Cheap Seats 2018Faux-bia - 10/31
By Rich Trzupek
On the one hand, it’s good to see almost universal condemnation of the slaughter of eleven Jewish worshippers at a Synagogue in Pittsburgh last week. On the other hand, attempts to equate anti-Semitism with so-called Islamophobia are depressing.
United Nations Secretary-General Antonio Guterres was a poster-boy for this confused, but politically-correct way of thinking. In a statement released by the UN, Guterres said in part:
“The Secretary-General calls for a united front — bringing together authorities at all levels, civil society, religious and community leaders and the public at large — to roll back the forces of racism, anti-Semitism, Islamophobia and other forms of hatred, bigotry, discrimination and xenophobia gaining strength in many parts of the world.”
We’re all on board being against hatred, bigotry, etc. But to equate the reality of violent anti-Semitism with the fantasy of Islamophobia? Give me a break.
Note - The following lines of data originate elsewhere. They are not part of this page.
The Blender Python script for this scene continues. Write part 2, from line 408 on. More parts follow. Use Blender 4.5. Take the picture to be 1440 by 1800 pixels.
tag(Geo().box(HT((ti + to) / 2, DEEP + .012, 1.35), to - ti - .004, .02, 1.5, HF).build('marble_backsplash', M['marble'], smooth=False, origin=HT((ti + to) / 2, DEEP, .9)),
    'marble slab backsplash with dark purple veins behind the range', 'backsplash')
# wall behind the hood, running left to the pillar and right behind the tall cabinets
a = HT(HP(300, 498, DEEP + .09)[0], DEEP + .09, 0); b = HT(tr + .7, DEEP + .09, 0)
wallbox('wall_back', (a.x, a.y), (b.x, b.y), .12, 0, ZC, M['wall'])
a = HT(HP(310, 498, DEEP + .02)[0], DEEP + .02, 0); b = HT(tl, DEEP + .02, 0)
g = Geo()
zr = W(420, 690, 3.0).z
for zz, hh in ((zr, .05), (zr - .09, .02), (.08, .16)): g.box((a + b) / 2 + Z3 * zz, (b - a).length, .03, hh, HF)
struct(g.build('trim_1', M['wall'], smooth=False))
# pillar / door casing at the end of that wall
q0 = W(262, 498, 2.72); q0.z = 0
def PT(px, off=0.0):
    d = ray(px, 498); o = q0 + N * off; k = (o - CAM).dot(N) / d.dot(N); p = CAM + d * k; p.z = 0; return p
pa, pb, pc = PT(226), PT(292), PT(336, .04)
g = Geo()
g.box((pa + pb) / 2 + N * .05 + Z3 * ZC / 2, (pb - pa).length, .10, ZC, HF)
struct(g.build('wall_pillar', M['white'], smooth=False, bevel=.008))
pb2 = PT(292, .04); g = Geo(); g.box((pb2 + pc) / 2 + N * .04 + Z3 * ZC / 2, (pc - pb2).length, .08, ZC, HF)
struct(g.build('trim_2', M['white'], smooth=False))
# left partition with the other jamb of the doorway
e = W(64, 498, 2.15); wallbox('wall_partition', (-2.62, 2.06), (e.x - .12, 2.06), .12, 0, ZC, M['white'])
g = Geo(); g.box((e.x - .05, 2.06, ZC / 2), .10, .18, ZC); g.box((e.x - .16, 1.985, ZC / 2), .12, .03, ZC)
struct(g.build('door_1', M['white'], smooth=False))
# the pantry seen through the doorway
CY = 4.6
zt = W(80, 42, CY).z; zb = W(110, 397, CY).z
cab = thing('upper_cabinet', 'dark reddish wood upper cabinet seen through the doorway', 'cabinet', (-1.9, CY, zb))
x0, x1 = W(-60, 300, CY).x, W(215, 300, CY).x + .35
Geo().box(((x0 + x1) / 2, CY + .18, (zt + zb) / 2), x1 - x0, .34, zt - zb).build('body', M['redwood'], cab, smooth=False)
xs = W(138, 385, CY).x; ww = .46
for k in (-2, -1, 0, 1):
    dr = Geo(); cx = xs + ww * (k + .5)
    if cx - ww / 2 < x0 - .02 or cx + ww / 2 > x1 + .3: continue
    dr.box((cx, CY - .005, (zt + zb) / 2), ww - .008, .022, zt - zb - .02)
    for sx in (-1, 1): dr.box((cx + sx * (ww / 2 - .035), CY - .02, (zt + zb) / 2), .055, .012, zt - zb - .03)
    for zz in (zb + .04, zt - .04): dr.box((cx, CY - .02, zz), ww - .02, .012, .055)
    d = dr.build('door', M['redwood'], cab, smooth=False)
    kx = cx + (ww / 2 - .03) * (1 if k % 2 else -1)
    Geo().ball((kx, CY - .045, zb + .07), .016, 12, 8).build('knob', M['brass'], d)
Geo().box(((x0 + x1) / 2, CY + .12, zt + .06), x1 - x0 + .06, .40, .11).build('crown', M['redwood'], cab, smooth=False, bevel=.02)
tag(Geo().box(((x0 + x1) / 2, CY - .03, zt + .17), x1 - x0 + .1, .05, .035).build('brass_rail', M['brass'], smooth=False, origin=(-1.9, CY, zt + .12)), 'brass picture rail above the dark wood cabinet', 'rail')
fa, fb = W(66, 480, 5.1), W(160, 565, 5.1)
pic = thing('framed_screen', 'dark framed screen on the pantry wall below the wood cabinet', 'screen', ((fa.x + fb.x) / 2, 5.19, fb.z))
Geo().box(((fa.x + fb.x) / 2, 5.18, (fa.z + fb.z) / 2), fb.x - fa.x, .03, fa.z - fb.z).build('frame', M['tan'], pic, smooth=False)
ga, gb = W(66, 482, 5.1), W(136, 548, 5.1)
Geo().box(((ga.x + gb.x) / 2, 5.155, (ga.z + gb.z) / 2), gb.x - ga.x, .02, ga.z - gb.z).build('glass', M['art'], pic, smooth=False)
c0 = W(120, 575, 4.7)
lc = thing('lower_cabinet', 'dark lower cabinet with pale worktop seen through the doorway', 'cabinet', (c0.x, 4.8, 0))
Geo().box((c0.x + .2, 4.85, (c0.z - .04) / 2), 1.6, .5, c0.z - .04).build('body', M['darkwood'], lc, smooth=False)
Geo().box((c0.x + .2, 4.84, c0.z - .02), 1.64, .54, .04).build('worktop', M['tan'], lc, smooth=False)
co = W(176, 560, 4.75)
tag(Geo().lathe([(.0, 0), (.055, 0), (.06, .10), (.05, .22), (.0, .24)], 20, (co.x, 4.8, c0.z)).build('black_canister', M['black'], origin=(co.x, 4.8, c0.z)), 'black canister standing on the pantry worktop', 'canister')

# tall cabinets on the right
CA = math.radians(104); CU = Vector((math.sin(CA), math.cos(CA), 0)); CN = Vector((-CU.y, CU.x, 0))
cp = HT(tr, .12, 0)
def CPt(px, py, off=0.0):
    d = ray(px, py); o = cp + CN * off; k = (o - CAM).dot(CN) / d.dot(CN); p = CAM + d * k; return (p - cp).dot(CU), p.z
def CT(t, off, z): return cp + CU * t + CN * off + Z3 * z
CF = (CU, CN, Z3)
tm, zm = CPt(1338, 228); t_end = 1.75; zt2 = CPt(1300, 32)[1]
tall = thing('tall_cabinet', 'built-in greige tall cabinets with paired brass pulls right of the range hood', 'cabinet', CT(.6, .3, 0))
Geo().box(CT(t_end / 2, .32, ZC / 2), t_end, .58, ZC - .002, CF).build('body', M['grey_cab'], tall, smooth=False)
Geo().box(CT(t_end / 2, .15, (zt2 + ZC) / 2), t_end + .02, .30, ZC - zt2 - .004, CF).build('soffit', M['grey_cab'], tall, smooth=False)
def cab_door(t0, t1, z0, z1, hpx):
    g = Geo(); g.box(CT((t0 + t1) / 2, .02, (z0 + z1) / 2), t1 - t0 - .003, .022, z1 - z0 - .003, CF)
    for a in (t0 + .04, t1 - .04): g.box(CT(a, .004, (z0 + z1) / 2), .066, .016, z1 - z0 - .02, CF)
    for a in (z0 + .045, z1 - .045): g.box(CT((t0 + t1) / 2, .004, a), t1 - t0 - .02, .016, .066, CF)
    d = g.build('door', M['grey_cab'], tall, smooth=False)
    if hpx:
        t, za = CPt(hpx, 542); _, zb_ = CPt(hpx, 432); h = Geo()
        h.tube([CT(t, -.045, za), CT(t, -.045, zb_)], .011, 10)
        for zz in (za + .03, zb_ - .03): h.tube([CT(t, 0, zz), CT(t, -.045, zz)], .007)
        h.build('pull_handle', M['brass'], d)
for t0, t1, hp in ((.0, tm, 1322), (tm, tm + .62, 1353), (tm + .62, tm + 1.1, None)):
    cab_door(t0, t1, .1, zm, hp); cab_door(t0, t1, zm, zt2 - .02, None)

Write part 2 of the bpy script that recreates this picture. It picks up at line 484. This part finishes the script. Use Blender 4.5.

I’m not a Bill Maher fan, but the left-wing commentator occasionally gets it right. He understands and is willing to speak out against the threat that violent, fundamentalist Islam represents to the rest of the world and especially to Jews.
“Jews weren’t oppressing anybody,” Maher noted back in 2014. “There weren’t 5,000 militant Jewish groups. They didn’t do a study of treatment of women around the world and find that Jews were at the bottom of it. There weren’t 10 Jewish countries in the world that were putting gay people to death just for being gay.”
Violence is, in many ways, a part of life. It always has been and always will. The on-going battle to prevent violence necessarily requires one to understand the causes of violence.
The brand of violence that is fundamentalist Islam traces its roots back to the Ayatollah Khomeini. In 1989 Khomeini famously issued a fatwa calling for the death of Salman Rushdie, author of the “The Satanic Verses,” a novel Khomeini and other Islamic fanatics deemed blasphemous.
This was a turning point in history. The leader of a theocracy reached out across the borders of the nation he ruled in an attempt to impose his version of religious purity in a nation (the United Kingdom) in which he had no legal authority.
Such things happened in Christian nations back it medieval times, but we’ve progressed a bit since then. Not so fundamentalist Islam. Putting out a hit on an obscure author living in another nation for the sin of saying something Khomeini didn’t like was barbaric, medieval act, but then fundamentalist Islam wax and remains a medieval religion.
The west’s reaction to Khomeini’s barbarism then was much the same as it is today: Tut-tut a bit, but be very careful not to further inflame the barbarians with open criticism or – God forbid – actual punitive action.
Conflating anti-Semitism with “Islamophobia” is simply more of the same. It’s a deflection. It’s a smokescreen. It’s sticking one’s head in the sand.
Jews across the world and especially Jews who live in Israel are in real danger for their lives, every day. They’re endangered by an idea – the idea that someone could know, with absolute certainty, God’s Will.
My sympathies go out to those who lost their lives in Pittsburgh last week. May they rest in peace.